Rail: I know that you were friendly with a lot of Italian artists around the art group Forma 1, like Pietro Consagra, Piero Dorazio, Giulio Turcato, and Carla Accardi, the only woman member of the group.
Hafif: I was closest to Carla Accardi. In fact, I had a show together with Carla and Giulio Turcato at QUI Editalia.
Rail: A three-person show.
Hafif: Yes. The show was called Imagini del Colore. A critic who was interested in my work, Marisa Volpi, organized this show. She wanted Carla Accardi, me, and another woman artist. I’m forgetting who. And we both foolishly said, “Oh we can’t have a show with only women.” [Laughter.]
Rail: That’s amazing.
Hafif: I know, how stupid can we be? [Laughter.] So she invited Giulio Turcato whose work has been shown by Sperone Westwater recently.
Rail: Besides references to the body, was there anything else that may have made a more subtle yet immediate impact on these paintings?
Hafif: I was reading William Burroughs at one time, which I think influenced some paintings.
Rail: Why did you decide to leave Italy after eight productive years?
Hafif: I needed to come back to my own country and work in a new context and speak in English again.
Rail: Was your Italian husband okay with that?
Hafif: Not really, but I needed to leave, so I did.
Rail: So you brought your son along.
Hafif: Yeah, I did. And then we kind of shared him over his early years. Sometimes he lived in Italy, went to school in Italy, and then he came to stay with me.
Rail: You’re close to your son and his family?
Hafif: Absolutely.
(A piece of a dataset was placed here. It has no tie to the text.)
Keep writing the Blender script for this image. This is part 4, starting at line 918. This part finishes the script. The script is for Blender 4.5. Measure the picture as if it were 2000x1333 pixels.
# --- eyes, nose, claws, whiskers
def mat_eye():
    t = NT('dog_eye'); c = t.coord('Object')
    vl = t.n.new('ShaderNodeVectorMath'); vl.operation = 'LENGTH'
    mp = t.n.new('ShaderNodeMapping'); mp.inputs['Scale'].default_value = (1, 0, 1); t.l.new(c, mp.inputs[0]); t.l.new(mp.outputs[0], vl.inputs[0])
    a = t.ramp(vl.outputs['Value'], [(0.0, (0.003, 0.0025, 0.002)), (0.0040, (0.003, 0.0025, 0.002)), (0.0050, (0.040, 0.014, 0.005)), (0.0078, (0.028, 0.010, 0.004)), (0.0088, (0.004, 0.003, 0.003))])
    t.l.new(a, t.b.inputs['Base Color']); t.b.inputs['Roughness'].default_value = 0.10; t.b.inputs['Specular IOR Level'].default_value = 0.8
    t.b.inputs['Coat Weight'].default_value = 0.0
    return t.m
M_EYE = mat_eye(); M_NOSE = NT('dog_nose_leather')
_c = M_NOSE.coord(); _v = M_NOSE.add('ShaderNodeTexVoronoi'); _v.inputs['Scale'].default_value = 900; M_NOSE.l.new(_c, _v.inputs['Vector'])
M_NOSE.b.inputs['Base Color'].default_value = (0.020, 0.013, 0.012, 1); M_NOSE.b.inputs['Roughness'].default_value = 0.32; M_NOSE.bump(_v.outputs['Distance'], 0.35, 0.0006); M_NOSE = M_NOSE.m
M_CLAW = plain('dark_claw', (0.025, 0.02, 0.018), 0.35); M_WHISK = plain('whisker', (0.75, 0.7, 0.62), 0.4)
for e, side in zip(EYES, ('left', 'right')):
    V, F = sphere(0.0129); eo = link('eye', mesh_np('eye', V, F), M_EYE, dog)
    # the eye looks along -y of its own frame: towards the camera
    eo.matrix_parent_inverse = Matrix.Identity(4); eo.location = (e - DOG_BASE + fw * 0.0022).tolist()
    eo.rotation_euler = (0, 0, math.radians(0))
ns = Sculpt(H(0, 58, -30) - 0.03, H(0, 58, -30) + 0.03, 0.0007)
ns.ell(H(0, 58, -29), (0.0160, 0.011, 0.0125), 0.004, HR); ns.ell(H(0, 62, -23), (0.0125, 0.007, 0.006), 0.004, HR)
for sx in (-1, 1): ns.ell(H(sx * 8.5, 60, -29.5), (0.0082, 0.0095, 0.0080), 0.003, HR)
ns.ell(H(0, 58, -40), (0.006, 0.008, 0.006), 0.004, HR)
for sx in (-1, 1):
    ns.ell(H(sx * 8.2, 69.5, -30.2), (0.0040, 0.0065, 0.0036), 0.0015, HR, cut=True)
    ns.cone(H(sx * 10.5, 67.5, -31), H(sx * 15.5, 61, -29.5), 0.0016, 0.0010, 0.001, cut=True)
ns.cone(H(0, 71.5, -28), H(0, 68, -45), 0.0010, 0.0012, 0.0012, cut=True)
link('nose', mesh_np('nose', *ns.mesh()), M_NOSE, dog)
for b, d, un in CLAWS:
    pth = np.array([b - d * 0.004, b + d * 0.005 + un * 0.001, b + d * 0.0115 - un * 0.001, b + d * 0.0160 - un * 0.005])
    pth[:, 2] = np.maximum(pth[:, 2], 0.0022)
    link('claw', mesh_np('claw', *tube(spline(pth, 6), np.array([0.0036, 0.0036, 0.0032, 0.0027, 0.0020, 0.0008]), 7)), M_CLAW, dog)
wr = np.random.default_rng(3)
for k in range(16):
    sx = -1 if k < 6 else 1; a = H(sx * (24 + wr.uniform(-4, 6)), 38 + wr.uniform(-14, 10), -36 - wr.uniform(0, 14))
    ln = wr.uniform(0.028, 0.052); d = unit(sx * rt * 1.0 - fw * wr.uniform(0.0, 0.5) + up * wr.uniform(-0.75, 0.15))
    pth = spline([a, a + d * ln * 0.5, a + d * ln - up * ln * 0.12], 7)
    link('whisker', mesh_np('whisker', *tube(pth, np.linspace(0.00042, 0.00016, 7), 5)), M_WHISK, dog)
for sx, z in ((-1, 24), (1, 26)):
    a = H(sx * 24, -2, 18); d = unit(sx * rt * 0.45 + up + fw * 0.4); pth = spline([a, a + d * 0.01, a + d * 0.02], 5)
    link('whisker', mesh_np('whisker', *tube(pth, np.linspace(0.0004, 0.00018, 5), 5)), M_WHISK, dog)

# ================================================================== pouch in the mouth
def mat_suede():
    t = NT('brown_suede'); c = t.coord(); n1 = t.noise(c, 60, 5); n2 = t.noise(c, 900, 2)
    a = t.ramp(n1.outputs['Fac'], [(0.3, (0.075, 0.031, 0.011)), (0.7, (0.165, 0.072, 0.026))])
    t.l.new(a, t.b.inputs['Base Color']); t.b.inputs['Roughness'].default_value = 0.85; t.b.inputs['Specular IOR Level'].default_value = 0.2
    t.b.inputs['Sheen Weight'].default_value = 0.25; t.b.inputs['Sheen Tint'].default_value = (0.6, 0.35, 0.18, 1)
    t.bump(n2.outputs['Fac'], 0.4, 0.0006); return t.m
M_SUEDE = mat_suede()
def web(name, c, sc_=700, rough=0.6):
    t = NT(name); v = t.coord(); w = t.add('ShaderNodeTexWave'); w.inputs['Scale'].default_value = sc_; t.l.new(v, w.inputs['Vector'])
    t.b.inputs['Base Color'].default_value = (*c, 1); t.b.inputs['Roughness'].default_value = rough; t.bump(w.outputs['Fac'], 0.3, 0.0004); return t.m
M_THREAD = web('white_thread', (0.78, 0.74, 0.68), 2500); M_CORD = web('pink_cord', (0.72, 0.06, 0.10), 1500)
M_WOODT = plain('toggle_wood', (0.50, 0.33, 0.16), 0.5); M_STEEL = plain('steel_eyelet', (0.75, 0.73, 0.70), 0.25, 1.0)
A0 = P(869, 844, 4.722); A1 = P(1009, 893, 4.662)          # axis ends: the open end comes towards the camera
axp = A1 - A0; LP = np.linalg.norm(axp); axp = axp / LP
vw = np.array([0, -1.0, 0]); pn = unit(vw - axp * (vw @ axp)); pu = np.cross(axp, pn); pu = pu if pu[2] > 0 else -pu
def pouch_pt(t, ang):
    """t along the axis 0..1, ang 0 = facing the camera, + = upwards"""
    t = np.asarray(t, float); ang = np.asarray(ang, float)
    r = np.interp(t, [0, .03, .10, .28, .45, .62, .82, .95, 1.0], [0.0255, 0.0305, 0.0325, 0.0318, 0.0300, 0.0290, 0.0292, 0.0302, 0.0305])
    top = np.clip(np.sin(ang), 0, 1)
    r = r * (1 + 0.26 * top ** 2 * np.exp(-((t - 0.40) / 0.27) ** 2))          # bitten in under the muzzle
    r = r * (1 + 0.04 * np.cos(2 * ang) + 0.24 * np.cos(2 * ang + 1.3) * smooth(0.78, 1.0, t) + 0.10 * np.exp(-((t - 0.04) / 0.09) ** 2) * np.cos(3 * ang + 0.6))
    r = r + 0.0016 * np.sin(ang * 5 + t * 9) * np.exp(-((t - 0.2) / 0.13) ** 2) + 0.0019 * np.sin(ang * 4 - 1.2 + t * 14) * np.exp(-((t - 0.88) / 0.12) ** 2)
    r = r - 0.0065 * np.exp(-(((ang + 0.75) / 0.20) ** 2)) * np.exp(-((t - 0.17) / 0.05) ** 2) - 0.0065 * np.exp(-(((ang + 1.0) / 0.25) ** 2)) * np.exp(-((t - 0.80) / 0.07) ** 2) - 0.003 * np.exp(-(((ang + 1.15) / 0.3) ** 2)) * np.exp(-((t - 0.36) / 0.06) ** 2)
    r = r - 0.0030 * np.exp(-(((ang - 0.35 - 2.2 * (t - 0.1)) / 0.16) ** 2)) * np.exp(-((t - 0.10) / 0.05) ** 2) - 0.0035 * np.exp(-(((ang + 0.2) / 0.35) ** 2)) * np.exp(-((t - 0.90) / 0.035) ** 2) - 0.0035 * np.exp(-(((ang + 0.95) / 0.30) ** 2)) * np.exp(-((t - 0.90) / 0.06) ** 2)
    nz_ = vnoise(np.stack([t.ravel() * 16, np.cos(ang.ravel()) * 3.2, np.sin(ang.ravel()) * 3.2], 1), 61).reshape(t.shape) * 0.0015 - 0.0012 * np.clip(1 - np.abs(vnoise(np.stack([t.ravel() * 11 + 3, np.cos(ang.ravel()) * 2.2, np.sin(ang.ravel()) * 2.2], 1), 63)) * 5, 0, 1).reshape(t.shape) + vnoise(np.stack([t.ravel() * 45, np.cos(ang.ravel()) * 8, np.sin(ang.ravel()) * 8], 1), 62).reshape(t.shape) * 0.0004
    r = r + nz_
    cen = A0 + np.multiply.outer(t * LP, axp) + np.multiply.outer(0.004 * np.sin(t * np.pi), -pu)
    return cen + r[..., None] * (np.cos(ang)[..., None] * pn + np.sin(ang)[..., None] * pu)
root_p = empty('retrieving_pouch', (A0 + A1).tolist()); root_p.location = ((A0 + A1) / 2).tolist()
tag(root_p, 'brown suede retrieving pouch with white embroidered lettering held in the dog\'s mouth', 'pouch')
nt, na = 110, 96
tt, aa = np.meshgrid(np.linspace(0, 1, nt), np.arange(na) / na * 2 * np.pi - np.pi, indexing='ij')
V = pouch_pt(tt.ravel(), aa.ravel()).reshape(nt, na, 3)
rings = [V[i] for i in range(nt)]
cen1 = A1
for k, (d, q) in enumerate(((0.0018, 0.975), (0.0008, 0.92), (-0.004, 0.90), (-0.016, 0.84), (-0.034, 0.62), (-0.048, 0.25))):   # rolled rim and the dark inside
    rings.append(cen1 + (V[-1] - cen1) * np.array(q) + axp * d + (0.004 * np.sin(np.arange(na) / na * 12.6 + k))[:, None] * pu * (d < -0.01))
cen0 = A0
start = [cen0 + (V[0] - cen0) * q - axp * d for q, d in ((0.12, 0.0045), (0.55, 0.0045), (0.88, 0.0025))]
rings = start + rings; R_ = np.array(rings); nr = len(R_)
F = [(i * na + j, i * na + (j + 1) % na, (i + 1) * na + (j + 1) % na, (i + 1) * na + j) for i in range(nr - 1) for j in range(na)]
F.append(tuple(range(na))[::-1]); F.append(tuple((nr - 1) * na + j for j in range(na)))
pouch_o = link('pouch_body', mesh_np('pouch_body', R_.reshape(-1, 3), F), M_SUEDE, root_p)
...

That’s why I live in California, in Laguna Beach. He lived there and encouraged me. He said, “You have to have a place here. You have to come to California.” I don’t live with him, but he’s not far from my studio.
Rail: One more question I forgot to ask earlier: why did you decide to go back to graduate school?
Hafif: Since I was independent from the husband in Italy I thought having a graduate degree would allow me to teach. I did eventually teach for many years, though never full time. I taught at Sarah Lawrence College for six years, and variously also at SVA, NYU, and Princeton as a visiting artist. I should add that being in graduate school at UC Irvine was very useful for me, too, with an interesting group of fellow students there at the time: Chris Burden, Nancy Buchanan, Barbara T. Smith, and others.
Rail: And Robert Irwin was a popular teacher.
Hafif: He had a very special way of teaching.
Rail: Could you describe it?
Hafif: He would make appointments and come to each of our studios which were scattered throughout different parts of Southern California. He would always be late because of the travel time between them. But once he came to a studio he was there. We had a couple of hours at least to just talk about whatever we wanted to talk about. And it was very helpful and very interesting to think and talk about art in a broader sense.
Rail: You were also working with photography, film, even sound works during that period.
Hafif: I thought that graduate school could allow me to explore areas that I hadn’t before. I took time off from painting to see what would come. Regarding the sound work, for one example, I was spending a lot of time sitting on the beach, watching the ocean. If you close your eyes sitting in front of the ocean, waves are crashing to the left, to the right, back and forth—distance is felt. It’s like listening to an orchestra. And I wanted to communicate that to others. I got a recording of the ocean, an exhibition opportunity came up at USC, and I was given a slightly darkened space with low steel platforms about sitting height that I arranged like a pier—perfect for people to enter, sit down, even on the floor, and listen to the sound of the ocean. My first film was a three-minute shot of a cloud changing shape very slowly.
Rail: [Laughter.] Like John Giorno breathing in Warhol’s Sleep.
Hafif: Yes! [Laughter.] Except mine was just three minutes, not five hours and twenty minutes.